**WRITTEN REQUEST**:
Starting with the first line of the data that follows, transcribe every line verbatim until the line containing "COL = scn.collection" has been transcribed.
********************
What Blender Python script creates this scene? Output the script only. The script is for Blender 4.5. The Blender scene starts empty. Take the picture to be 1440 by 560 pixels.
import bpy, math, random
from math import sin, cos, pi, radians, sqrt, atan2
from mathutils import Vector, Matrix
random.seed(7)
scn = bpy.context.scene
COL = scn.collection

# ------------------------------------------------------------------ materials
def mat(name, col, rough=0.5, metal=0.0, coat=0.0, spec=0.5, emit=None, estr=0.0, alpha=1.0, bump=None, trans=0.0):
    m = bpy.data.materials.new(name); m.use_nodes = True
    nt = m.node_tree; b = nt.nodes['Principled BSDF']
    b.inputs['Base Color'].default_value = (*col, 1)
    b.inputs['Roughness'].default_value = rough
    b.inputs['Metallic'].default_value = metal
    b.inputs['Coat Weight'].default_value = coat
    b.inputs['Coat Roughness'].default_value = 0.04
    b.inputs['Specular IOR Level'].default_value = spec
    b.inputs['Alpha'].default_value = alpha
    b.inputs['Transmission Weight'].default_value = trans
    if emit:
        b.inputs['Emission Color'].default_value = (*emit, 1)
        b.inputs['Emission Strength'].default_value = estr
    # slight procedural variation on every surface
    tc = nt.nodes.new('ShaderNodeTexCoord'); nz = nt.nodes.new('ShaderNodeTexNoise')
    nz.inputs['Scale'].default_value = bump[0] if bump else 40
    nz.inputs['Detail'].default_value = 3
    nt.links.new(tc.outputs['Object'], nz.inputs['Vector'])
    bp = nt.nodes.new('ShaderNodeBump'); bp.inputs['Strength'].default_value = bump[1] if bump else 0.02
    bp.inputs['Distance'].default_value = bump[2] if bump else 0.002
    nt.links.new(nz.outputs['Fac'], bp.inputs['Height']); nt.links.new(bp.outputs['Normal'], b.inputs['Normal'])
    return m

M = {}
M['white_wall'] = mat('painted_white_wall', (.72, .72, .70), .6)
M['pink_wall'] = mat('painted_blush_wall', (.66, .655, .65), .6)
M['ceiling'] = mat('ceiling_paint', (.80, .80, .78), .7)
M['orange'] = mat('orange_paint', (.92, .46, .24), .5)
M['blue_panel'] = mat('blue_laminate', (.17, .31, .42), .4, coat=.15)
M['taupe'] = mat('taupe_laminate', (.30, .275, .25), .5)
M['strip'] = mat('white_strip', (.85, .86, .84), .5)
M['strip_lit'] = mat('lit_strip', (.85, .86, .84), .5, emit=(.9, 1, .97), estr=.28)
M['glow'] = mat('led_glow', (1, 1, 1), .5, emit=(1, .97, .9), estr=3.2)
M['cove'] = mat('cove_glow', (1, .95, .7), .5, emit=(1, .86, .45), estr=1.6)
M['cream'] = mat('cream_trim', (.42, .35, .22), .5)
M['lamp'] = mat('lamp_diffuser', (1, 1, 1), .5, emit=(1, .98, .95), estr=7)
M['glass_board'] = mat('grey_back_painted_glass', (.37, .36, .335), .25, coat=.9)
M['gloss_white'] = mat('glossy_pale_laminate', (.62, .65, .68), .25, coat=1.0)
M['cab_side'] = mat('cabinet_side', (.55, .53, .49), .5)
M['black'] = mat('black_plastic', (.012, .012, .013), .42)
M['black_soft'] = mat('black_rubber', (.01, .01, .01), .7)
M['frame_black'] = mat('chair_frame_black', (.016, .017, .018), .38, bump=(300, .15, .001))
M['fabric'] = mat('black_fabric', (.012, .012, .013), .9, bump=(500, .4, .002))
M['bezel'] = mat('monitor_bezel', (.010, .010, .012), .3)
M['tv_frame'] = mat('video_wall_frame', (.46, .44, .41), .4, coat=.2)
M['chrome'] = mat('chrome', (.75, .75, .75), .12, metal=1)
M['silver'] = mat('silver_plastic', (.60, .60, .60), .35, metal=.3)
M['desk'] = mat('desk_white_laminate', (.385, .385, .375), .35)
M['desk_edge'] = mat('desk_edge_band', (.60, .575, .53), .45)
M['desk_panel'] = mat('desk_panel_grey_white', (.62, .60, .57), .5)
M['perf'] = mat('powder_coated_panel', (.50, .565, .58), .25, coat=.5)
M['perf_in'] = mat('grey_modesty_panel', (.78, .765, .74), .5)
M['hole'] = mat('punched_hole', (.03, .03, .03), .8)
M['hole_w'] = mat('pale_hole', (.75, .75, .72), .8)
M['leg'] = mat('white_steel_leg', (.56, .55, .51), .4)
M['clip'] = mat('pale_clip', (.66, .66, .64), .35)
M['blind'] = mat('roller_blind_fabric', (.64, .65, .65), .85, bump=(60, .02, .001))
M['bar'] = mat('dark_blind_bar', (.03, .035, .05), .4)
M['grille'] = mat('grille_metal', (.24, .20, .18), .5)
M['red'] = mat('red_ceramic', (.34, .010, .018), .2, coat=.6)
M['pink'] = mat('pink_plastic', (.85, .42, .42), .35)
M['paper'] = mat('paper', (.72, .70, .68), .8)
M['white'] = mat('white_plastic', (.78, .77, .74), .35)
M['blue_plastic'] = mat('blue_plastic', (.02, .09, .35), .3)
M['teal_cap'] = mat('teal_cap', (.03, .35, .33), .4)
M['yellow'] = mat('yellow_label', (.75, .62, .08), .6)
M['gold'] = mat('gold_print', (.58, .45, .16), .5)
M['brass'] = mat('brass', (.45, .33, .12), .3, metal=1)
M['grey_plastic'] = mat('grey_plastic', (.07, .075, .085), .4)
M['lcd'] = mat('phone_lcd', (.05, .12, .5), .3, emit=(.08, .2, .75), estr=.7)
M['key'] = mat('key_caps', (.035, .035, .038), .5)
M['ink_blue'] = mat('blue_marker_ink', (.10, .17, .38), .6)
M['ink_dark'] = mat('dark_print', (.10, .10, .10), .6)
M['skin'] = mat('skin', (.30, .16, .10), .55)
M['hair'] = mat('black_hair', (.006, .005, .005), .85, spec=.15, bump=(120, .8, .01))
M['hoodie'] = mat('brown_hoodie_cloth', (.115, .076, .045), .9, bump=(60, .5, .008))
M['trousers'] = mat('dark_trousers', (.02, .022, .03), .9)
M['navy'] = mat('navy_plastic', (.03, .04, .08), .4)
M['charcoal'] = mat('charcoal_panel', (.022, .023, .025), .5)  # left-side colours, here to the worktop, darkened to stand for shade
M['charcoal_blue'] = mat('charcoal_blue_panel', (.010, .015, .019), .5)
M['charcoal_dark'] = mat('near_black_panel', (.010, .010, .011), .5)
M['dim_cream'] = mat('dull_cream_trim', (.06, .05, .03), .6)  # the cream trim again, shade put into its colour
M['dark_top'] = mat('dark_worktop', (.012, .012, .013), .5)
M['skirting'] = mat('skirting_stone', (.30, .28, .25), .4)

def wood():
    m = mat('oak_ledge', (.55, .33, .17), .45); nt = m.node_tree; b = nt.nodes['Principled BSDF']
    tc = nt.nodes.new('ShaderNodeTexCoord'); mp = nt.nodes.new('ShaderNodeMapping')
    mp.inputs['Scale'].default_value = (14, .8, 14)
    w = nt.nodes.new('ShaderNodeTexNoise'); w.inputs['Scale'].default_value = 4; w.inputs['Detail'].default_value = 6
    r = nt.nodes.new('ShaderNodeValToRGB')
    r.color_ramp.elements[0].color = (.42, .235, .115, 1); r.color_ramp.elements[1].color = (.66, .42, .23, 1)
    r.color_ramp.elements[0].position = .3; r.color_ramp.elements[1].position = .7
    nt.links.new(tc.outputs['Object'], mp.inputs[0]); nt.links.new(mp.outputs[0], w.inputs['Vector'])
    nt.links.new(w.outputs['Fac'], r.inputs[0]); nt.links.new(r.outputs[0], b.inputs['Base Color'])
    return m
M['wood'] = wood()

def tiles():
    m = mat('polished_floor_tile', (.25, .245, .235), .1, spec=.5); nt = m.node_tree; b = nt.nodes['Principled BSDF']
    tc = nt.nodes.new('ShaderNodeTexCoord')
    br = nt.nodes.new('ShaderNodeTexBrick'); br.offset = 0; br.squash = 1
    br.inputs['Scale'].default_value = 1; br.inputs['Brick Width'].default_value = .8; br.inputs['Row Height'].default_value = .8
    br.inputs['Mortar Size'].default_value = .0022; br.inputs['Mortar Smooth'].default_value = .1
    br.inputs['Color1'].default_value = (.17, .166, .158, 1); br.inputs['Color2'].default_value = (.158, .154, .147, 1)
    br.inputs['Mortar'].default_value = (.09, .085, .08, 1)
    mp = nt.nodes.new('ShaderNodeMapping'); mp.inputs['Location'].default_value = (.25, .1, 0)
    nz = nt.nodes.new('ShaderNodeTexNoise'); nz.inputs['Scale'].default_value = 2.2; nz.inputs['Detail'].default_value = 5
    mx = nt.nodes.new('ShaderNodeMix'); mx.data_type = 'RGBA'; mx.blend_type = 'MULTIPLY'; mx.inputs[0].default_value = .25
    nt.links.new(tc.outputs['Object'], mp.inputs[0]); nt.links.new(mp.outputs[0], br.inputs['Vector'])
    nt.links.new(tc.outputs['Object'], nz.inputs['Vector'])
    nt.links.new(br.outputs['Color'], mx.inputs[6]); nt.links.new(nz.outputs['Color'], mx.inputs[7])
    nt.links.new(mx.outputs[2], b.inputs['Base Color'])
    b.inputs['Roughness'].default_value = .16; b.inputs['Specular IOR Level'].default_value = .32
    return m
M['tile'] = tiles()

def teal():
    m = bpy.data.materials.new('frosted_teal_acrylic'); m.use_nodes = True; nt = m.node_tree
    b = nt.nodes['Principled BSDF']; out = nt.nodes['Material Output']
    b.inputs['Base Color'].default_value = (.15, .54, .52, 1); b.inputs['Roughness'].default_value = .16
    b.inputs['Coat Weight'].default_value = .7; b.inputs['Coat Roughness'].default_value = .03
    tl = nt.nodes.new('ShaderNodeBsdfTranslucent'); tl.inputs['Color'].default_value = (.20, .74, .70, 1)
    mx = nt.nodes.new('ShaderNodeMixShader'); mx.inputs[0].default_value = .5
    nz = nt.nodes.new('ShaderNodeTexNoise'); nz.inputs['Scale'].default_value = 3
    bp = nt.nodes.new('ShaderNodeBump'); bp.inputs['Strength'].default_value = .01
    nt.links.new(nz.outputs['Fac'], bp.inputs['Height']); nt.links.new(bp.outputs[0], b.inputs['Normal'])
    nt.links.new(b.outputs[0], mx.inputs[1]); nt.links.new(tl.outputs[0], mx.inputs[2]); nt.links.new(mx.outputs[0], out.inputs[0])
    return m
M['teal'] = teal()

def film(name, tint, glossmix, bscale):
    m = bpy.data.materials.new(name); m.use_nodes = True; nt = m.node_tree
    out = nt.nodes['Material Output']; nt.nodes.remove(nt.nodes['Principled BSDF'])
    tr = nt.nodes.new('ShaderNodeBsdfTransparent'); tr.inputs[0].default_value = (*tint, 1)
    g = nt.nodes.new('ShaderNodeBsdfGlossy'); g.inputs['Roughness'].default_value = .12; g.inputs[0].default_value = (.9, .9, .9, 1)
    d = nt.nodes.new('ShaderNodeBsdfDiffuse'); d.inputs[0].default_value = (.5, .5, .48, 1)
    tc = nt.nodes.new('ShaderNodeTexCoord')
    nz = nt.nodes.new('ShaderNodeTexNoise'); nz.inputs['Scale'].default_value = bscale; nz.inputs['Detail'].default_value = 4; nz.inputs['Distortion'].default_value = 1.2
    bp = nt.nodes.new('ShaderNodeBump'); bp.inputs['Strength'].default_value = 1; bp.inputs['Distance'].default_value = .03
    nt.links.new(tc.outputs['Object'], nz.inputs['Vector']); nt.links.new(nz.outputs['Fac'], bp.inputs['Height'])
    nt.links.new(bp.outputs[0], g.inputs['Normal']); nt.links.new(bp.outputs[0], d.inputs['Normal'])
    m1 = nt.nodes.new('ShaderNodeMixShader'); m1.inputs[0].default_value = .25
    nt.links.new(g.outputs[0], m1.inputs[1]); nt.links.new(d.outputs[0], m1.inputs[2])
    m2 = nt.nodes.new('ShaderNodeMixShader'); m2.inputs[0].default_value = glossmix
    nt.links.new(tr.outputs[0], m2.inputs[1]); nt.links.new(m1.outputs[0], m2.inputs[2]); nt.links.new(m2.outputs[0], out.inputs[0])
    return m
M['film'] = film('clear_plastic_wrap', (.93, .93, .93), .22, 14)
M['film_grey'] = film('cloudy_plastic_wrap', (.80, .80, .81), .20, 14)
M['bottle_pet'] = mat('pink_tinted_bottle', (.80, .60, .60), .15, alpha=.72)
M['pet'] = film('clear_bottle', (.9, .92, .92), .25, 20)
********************
**RESULT OF THE EXERCISE**:
What Blender Python script creates this scene? Output the script only. The script is for Blender 4.5. The Blender scene starts empty. Take the picture to be 1440 by 560 pixels.
import bpy, math, random
from math import sin, cos, pi, radians, sqrt, atan2
from mathutils import Vector, Matrix
random.seed(7)
scn = bpy.context.scene
COL = scn.collection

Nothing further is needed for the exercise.